This interview took place during a dinner meeting with a prominent gallerist at Le Bernardin in NYC regarding a solo painting exhibition in LA. Casual conversation led to gallery representation.
When did you start painting?
At the age of four, I would sit in my grandfather's studio and he would take a piece of paper; crumple it up and hold it to the light while turning it.
He would ask me what I saw as it cast a moving shadow on the drawing paper he had laid out before me. Then he would challenge me to draw and paint what I saw...an imagined face, hand, bird, etc.
So, you would draw these objects all the time?
No, each time I saw something different.
It helped me develop my imagination and creativity at a very early age...my introduction to hyperrealism before its time!
Why was he interested in you learning drawing and painting?
I guess he saw my creative nature and desired to pass on his incredible talent and expertise in art.

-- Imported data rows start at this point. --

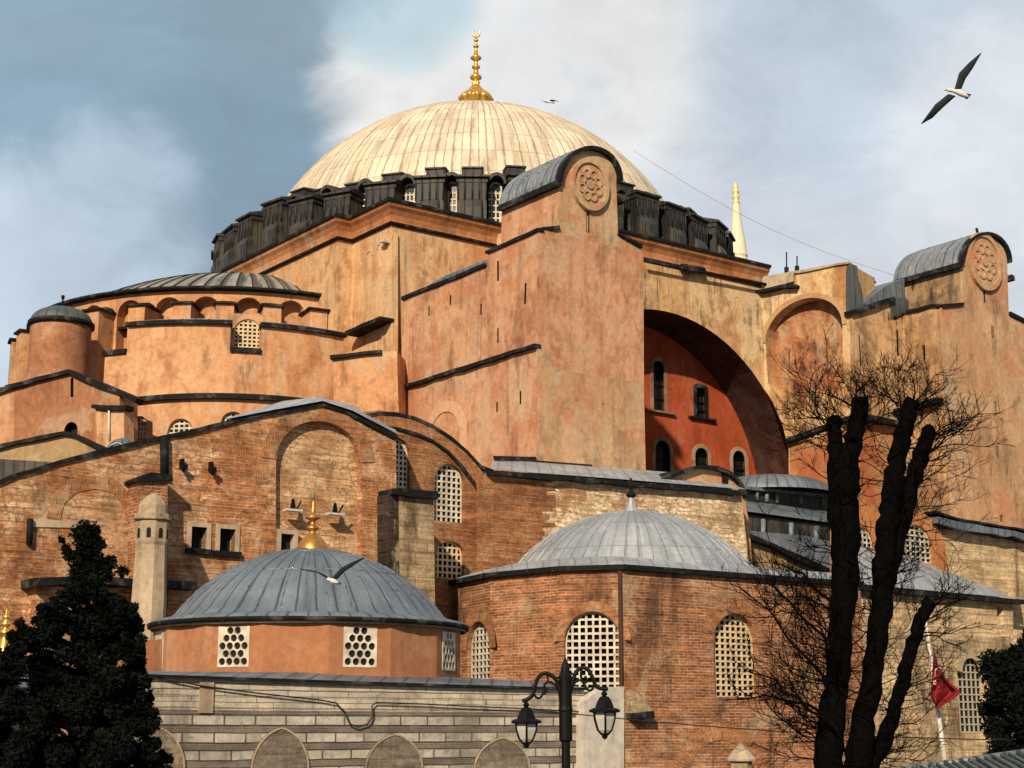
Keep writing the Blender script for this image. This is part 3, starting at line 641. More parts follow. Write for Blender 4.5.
for i, w in enumerate(wins):
    grille(pt, w, .3, 2 if i > 0 else 3, 4, .07, [IRON, DARKW], TYM, 'window_grille', .05)
# cables and pipes along the spandrel cornice
mb = MB(); mb.tube([ps.at(*ps.hit(*q), .5) for q in [(641, 263), (680, 271), (720, 278), (765, 287)]], .10, 6)
mb.tube([ps.at(*ps.hit(*q), .35) for q in [(678, 268), (700, 272)]], .22, 6)
mb.build('drain_pipe', [EDGE], MQ)

# ---- west (left) buttress tower
pv, pu = PV(-33.0), PU(-19.5)
mb = MB()
line = [(538.5, 229), (489, 251), (486, 264), (403, 297)]
O = pu.px([(536, 520)] + line + [(398, 520)])
holes = [slit(mb, pu, *q) for q in [(498, 261, 498, 281, .16), (525.7, 283, 525, 304, .16), (450.5, 295, 450.5, 305, .14), (481, 304, 481, 315, .13), (429, 306, 429, 316, .12), (498, 328, 498, 343, .12), (497, 402, 497, 412, .13), (520.5, 391, 520.5, 404, .13)]]
slab(mb, pu, O, 7.05, holes, topmi=1, revmi=2)
TW = mb.build('buttress_tower', [PINK, EDGE, HOLE], MQ)
mb = MB()
strip(mb, pu, pu.px([(403, 297), (487, 263)]), .22, .14, .3); strip(mb, pu, pu.px([(487, 251.5), (539.5, 228)]), .2, .14, .3); strip(mb, pv, pv.px([(538.5, 228.2), (557.3, 226.2)]), .2, .2, .3)
strip(mb, pu, pu.px([(400, 387.5), (538, 344)]), .25, .24, .2)
slab(mb, pu, pu.px([(405, 294), (440, 274), (486, 256), (486, 266), (405, 299)]), 2.0, front=-.4, mi=1)
mb.build('coping', [EDGE, LEADB], TW)
mb = MB(); A = archpx(pu, 424, 467, 401, 470, 22); bandring(mb, pu, A[1:] + [A[0]], .60, .06)
mb.build('blind_arch', [PINKL], TW)
def fpx(pl, pts): return pl.px(pts)
# front face: shoulder, barrel headed top
def barrel(cx, yt, xl, xr, ys, yb, n=16): # front outline of the barrel headed top block in pixels
    out = []
    for k in range(n+1):
        t = PI - PI*k/n; out.append((cx + (xr-xl)/2*math.cos(t), ys - (ys-yt)*math.sin(t)))
    return out
arcL = barrel(588, 151, 558.5, 615.5, 183, 0)
mb = MB()
hs = [slit(mb, pv, 587, 209, 587, 233, .22), slit(mb, pv, 584, 355, 584, 365.5, .22), (rectpx(pv, 585, 589, 296, 304), .4, 2), (rectpx(pv, 575, 577.5, 400, 402.5), .3, 2), (rectpx(pv, 601, 603.5, 403, 405.5), .3, 2)]
F_ = pv.px([(536, 520), (539.2, 229), (557.3, 227), (558.5, 183)] + arcL[1:-1] + [(615.5, 183), (617.3, 234), (640.2, 246.5), (646, 520)])
slab(mb, pv, F_, .10, hs, front=.06, holemi=1, revmi=1)
mb.build('front_face', [TANPINK, HOLE, HOLE], TW)
mb = MB(); slab(mb, pv, pv.px([(557.3, 230)] + [(558.5, 183)] + arcL[1:-1] + [(615.5, 183), (617.3, 234)]), 4.9, front=-.05); mb.build('tower_head', [PINK], TW)
def barrel_roof(pl, arc, depth, parent, mats, th=.22):
    mb = MB(); p = pl.px(arc); zz = p[0][1]; o = []
    ca = (p[0][0]+p[-1][0])/2; zb = min(p[0][1], p[-1][1])
    o = [(ca+(a-ca)*(1+th/abs(p[0][0]-ca)), zb+(z-zb)*(1+th/(max(q[1] for q in p)-zb))) for a, z in p]
    n = len(p)
    for i in range(n-1):                                            # the sheet along the vault
        q = [pl.at(*w, f) for f in (-.05, -depth) for w in (o[i], o[i+1], p[i+1], p[i])]
        mb.add(q, [(0, 1, 5, 4), (1, 2, 6, 5), (2, 3, 7, 6), (3, 0, 4, 7), (0, 3, 2, 1), (4, 5, 6, 7)], 0)
    for i in range(n-1):                                            # dark rolled rim on the gable
        slab(mb, pl, [p[i], p[i+1], o[i+1], o[i]], .5, front=.32, mi=1)
    for k in range(1, 8):
        pts = [pl.at(ca+(a-ca)*1.005, zb+(z-zb)*1.005, -.05-(depth-.1)*k/8) for a, z in o]; mb.tube(pts, .05, 5, 0)
    for sgn, w in ((0, o[0]), (-1, o[-1])):                       # eaves
        c = 1 if sgn == 0 else -1
        a = w[0]; slab(mb, pl, [(a-c*.16, zb-.30), (a+c*.12, zb-.26), (a+c*.12, zb+.10), (a-c*.16, zb+.02)], depth+.2, front=.30, mi=1)
    return mb.build('barrel_roof', mats, parent)
barrel_roof(pv, arcL, 5.0, TW, [LEAD, EDGE])
mb = MB(); strip(mb, pv, pv.px([(617, 233), (640.5, 245.5)]), .22, .22, .3); mb.build('shoulder_coping', [EDGE], TW)
def roundel(pl, cx, cy, rx, parent, mat):
    a, z = pl.hit(cx, cy); r = abs(pl.hit(cx+rx, cy)[0]-a); mb = MB()
    def circ(r_, n=40): return [(a+r_*math.cos(2*PI*k/n), z+r_*1.12*math.sin(2*PI*k/n)) for k in range(n)]
    def ring(r0, r1, f, back=0.0):
        o, i = circ(r1), circ(r0)
        for k in range(40):
            j = (k+1) % 40; slab(mb, pl, [i[k], o[k], o[j], i[j]], f-back, front=f)
    slab(mb, pl, circ(r*.86), .10, front=.13); ring(r*.84, r, .24)
    for k in range(8):                                              # rosette of rounded petals cut by ribs
        t = 2*PI*(k+.5)/8; c = (a+r*.46*math.cos(t), z+r*1.12*.46*math.sin(t)); q = r*.205
        loop = [(c[0]+q*math.cos(2*PI*m/14), c[1]+q*1.1*math.sin(2*PI*m/14)) for m in range(14)]
        inn = [(c[0]+q*.62*math.cos(2*PI*m/14), c[1]+q*.68*math.sin(2*PI*m/14)) for m in range(14)]
        for m in range(14): w = (m+1) % 14; slab(mb, pl, [inn[m], loop[m], loop[w], inn[w]], .1, front=.21)
    q = r*.17; slab(mb, pl, [(a+q*math.cos(2*PI*m/14), z+q*1.1*math.sin(2*PI*m/14)) for m in range(14)], .1, front=.22)
    return mb.build('roundel', [mat], parent)
roundel(pv.off(.06), 588.3, 185.5, 18.5, TW, TANPINK)

# ---- east (right) buttress tower, its stepped west flank and the stained niche
n0, n1_ = Wp(6.55, -23.36), Wp(8.5, -29.3); pu8, pS, pu12 = Plane(n0, n1_-n0), PV(-29.3), PU(12.4)
mb = MB()
slab(mb, pu8, pu8.px([(789.5, 520), (788.5, 450), (783, 426), (773, 402.5), (757, 377), (755.5, 279.5), (849.6, 263.5), (856, 520)]), 4.0, [([(a, z) for a, z in pu8.px([(797, 445), (790.5, 430), (783, 410), (768, 383), (765.5, 345)] + [(804 + 38.5*math.cos(t), 334 - 35*math.sin(t) - 38.5*math.cos(t)*.24) for t in [PI-PI*k/16 for k in range(17)]] + [(843, 445)])], .9, 2)], mi=0, topmi=1)
NB = mb.build('niche_wall', [CREAM, EDGE, NICHE], MQ)
nl = pu8.px([(765.5, 345)] + [(804 + 38.5*math.cos(t), 334 - 35*math.sin(t) - 38.5*math.cos(t)*.24) for t in [PI-PI*k/16 for k in range(17)]] + [(843, 345)])
mb = MB(); bandring(mb, pu8, nl[1:-1], .32, .07); mb.build('niche_band', [RIMP], NB)
mb = MB(); strip(mb, pu8, pu8.px([(758, 292), (785, 286), (800, 286)]), .25, .5, .1); 
strip(mb, pu8, pu8.px([(764, 277), (849.6, 262)]), .18, .15, .5, 1)
slab(mb, pu8, pu8.px([(764, 279), (795, 273), (795, 282), (764, 292)]), .3, front=.25, mi=1)
slab(mb, pS, pS.px([(850.2, 264), (857, 266), (857, 278), (860, 284), (863, 300), (863, 313), (850.2, 313)]), .4, front=.04, mi=2)
mb.build('pier_flashing', [EDGE, STONEP, DKLEAD2], NB)
mb = MB(); S1 = pS.px([(852, 312.5), (891, 298), (893, 297), (902, 560), (860, 560)])
slab(mb, pS, S1, .25, [(slit(mb, pS, 859, 335, 861, 366, .1)[0], .2, 2)], topmi=1, revmi=2)
slab(mb, pS, pS.px([(866, 309), (891, 299), (893, 298), (902, 560), (874, 560)]), 5.7, front=-.251, topmi=1)
SB = mb.build('stepped_flank', [STAINW, EDGE, HOLE], MQ)
mb = MB(); strip(mb, pS, pS.px([(848.5, 311), (891, 297)]), .34, .3, .4); slab(mb, pS, pS.px([(864, 305), (889, 285), (908, 277), (908, 299), (893, 299)]), 2.4, front=-.3, mi=1)
slab(mb, pS, pS.px([(889.5, 299), (903, 297), (908, 301), (908, 314), (890.5, 319)]), .6, front=.06, mi=2)
mb.build('flank_coping', [EDGE, LEADB, DKLEAD2], SB)
mb = MB(); O = pu12.px([(890, 560), (888, 318), (905, 311), (932, 304.5), (941, 305), (955, 560)])
slab(mb, pu12, O, 7.1, [slit(mb, pu12, 897, 330, 898, 356, .15), slit(mb, pu12, 924, 345, 924.5, 360, .16)], topmi=1, revmi=2)
TE = mb.build('buttress_tower', [STAINW, EDGE, HOLE], MQ)
mb = MB(); strip(mb, pu12, pu12.px([(890, 319), (906, 311), (932, 304.5), (940.5, 304.5)]), .24, .16, .3); strip(mb, pv, pv.px([(940, 304.5), (961.5, 303)]), .24, .2, .3); mb.build('coping', [EDGE], TE)
mb = MB(); arcR = barrel(983.5, 236, 960.5, 1006.5, 264, 0)
F_ = pv.px([(953, 560), (940.5, 306), (961.5, 304), (960.5, 264)] + arcR[1:-1] + [(1006.5, 264), (1008, 313), (1030, 324), (1042, 560)])
slab(mb, pv, F_, .10, [slit(mb, pv, 983, 282, 983.5, 303, .22), slit(mb, pv, 991.5, 326, 992, 338, .24), slit(mb, pv, 994, 402, 994.3, 415, .22), slit(mb, pv, 996, 446, 996.4, 458.5, .24), slit(mb, pv, 1000, 515, 1000, 522, .2)], front=.06, holemi=1, revmi=1)
mb.build('front_face', [TANPINK, HOLE, HOLE], TE)
mb = MB(); slab(mb, pv, pv.px([(961, 306), (960.5, 264)] + arcR[1:-1] + [(1006.5, 264), (1008, 314)]), 5.2, front=-.05); mb.build('tower_head', [STAIND], TE)
barrel_roof(pv, arcR, 5.3, TE, [LEAD, EDGE])
mb = MB(); strip(mb, pv, pv.px([(1008, 312), (1031, 324)]), .25, .22, .3); mb.build('shoulder_coping', [EDGE], TE)
roundel(pv.off(.06), 983, 262, 16.5, TE, TANPINK)
mb = MB(); q = pv.at(*pv.hit(980, 236), -.1); mb.tube([q, q + V((-.12, 0, .55))], .09, 6); mb.build('roof_rod', [IRON], TE)
# lean-to coping and red lower panel on the flank
mb = MB(); strip(mb, pu8, pu8.px([(789, 440), (856, 416)]), .3, .6, .1); slab(mb, pu8, pu8.px([(790, 447), (858, 424), (859, 500), (791, 500)]), .4, front=.05, mi=1)
slab(mb, pS, pS.px([(858, 424), (900, 430), (903, 510), (861, 505)]), .3, front=.05, mi=1); strip(mb, pS, pS.px([(857, 415), (899, 424)]), .38, .7, .1)
slab(mb, pu12, pu12.px([(893, 412), (943, 398), (944, 403), (893, 418)]), .9, front=.6)
mb.build('lower_coping', [EDGE, plaster('red orange plaster', (.36, .11, .045), (.36, .15, .06), (.46, .28, .14), .7, .2, 17)], NB)

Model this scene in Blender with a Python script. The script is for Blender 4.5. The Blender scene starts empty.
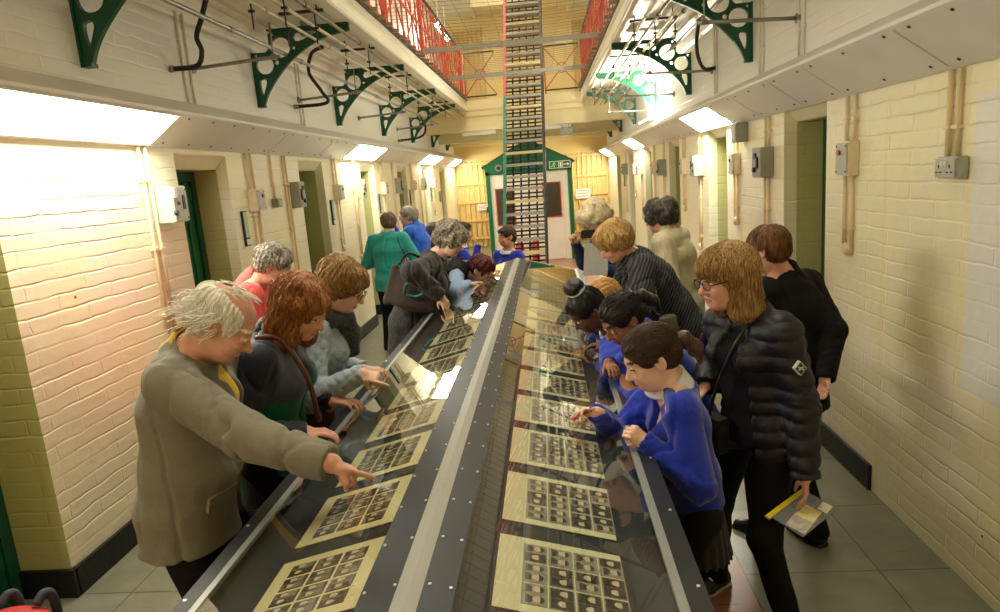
import bpy, bmesh, math, random
import numpy as np
from mathutils import Vector, Matrix, noise as mnoise
R_ = math.radians
sc = bpy.context.scene
COL = sc.collection
rng = random.Random(7)

# ------------------------------------------------------------------ camera frame (measured from the vanishing points)
FPX, CX, CY, CAMH = 667.0, 500.0, 306.0, 1.9
_f = Vector((45., 133., -FPX)).normalized()
_u = Vector((-275., 3544., FPX)); _u = (_u - _f * _u.dot(_f)).normalized()
_r = _f.cross(_u)
def W(px, py, d):
    """world point seen at pixel (px,py) at distance d along the lens axis"""
    c = Vector(((px - CX) / FPX * d, -(py - CY) / FPX * d, -d))
    return Vector((_r.dot(c), _f.dot(c), CAMH + _u.dot(c)))

# ------------------------------------------------------------------ tags
def tag(o, label=None, cat=None, group=None, kind=None):
    if label: o['label'] = label
    if cat: o['category'] = cat
    if group: o['group'] = group
    if kind: o['kind'] = kind
    return o
def empty(name, loc, label=None, cat=None, group=None, kind=None):
    o = bpy.data.objects.new(name, None); COL.objects.link(o); o.location = loc
    o.empty_display_size = .1
    return tag(o, label, cat, group, kind)
def put(name, me, parent=None):
    o = bpy.data.objects.new(name, me); COL.objects.link(o)
    if parent is not None:
        o.parent = parent
        w = Vector((0, 0, 0)); p = parent
        while p is not None:
            w += Vector(p.location)+p.matrix_parent_inverse.translation; p = p.parent
        o.matrix_parent_inverse = Matrix.Translation(-w)
    return o
def copy_tree(o, parent=None):
    c = o.copy(); COL.objects.link(c)
    if parent is not None: c.parent = parent
    for ch in list(o.children): copy_tree(ch, c)
    return c

# ------------------------------------------------------------------ materials
MATS = {}
def nmat(name):
    m = bpy.data.materials.new(name); m.use_nodes = True
    nt = m.node_tree; b = nt.nodes['Principled BSDF']
    return m, nt, b
def nd(nt, typ, **kw):
    n = nt.nodes.new(typ)
    for k, v in kw.items():
        if k in n.inputs.keys(): n.inputs[k].default_value = v
        else: setattr(n, k, v)
    return n
def col4(c): return (c[0], c[1], c[2], 1.0)
def S(r, g, b):
    """sRGB 0..255 to linear"""
    f = lambda v: (v/255/12.92) if v/255 <= .04045 else ((v/255+.055)/1.055)**2.4
    return (f(r), f(g), f(b))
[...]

He restored works by Rembrandt and other renown painters for the Metropolitan Museum, among others.
He taught me the art of restoration whereby restoring Renaissance paintings carried me over during and after my post-military college years.
He was a known atelier painter in France where many leading painters were his colleagues i.e., Monet.
While watching me paint, he would cite stories about them and how they regarded "no rules in art".
No rules?
They were true explorers of artistic revolution, always willing to experiment in genre, subject and technique.
Therefore, I was always encouraged to find new ways to express myself in art as well as to uncover novel out-of-the-box solutions for problems indigenous in every medium.
All the visual restrictions i.e., the rule of thirds, aerial perspective, sources of light, depth of field etc. were worth breaking through as well.
So that is why you developed hyperrealism and named it a school of art?
No, it evolved while I was studying the existential works of Jean Baudrillard who popularized the term hyperreal.
I was floored the first time I read him. My daughter Nadia had introduced his body of work to me, feeling that I might relate to it.
It was if I had been living this approach in my paintings but never had the means to express it anywhere as succinctly as he did.
I had grown tired of photorealist work as to its banality and unflinching position against any meaningful narrative in art.
As a photorealist, it seemed logical to adapt the ideology to my individual painting style, hence the term hyperrealism painting was born.
I began to incorporate both the name hyperrealism and its derivative philosophy into my photorealist paintings. Sadly, Baudrillard died the following year.
His philosophy of alternate realities and simulated images were in part based upon semiotics, a body of esoteric work compiled by Charles Sanders Pierce and based on his own studies of Kant, another favorite of mine.
He wrote about representation versus conscious experience, visual stimulations as signs, and interpretation of signs as icons; all of which I readily identified with.
You mentioned Baudrillard, how does he factor into this?
Baudrillard broke hyperreality down into five steps.
First, you see an image that you feel (profound reality).
Then, you capture that image in a way that represents the truth (the photo).
Next, you falsify that truth to create a new reality (alternate reality).
Now, you rectify that image so that it is a new truth (simulacrum).
Lastly, you transform that new truth into its own simulacrum (the hyperreal).
In summary, the painted image is not an imitation of life or reality, but a constructed and non-linear appropriation of a cultural commodifaction perceived on a subconscious level (hyperrealism).
As a hyperrealist painter, I had already been creating images that appeared real through contemplative reasoning, but which in fact were simulations (simulacra) of altered realities.
I intended to appeal to the unconscious thinking of the viewer whereby manipulated simulatory images would be perceived as reality.
Depending on the aesthetics and particularly the motif,
they were intentionally targeted as compelling illusions of an altered (hyper)reality.
Is the social dynamic or the aesthetic of more importance?
They are inseverable. If the piece cannot stand on its own merits as a work of art, if it doesn't lend itself to further art history even in one small step, if it has already been done;
then either I don't do it or the doomed underpainting falls onto the growing scrap heap of discarded canvasses in my already cramped studio.
All my work imparts sociological implications which I have personally explored and wish to convey unexpurgated to the viewer, regardless of the viewer's preconceptions.
Would you say then that photorealism and hyperrealism are distinctly different or one and the same?
They are the same only so far as the obvious. Both utilize, no, depend upon photography. And both see Pop as ingredient to successful social statements.
But the similarity ends almost before it begins. Where photorealism tended to utilize subtle abstractions and careful simulations of photography,
hyperrealism relies upon substituted optics to accentuate the appearance of agonistic simulations embedded within immutable social and cultural transformations.
And that labyrinth of mirrors is no small difference.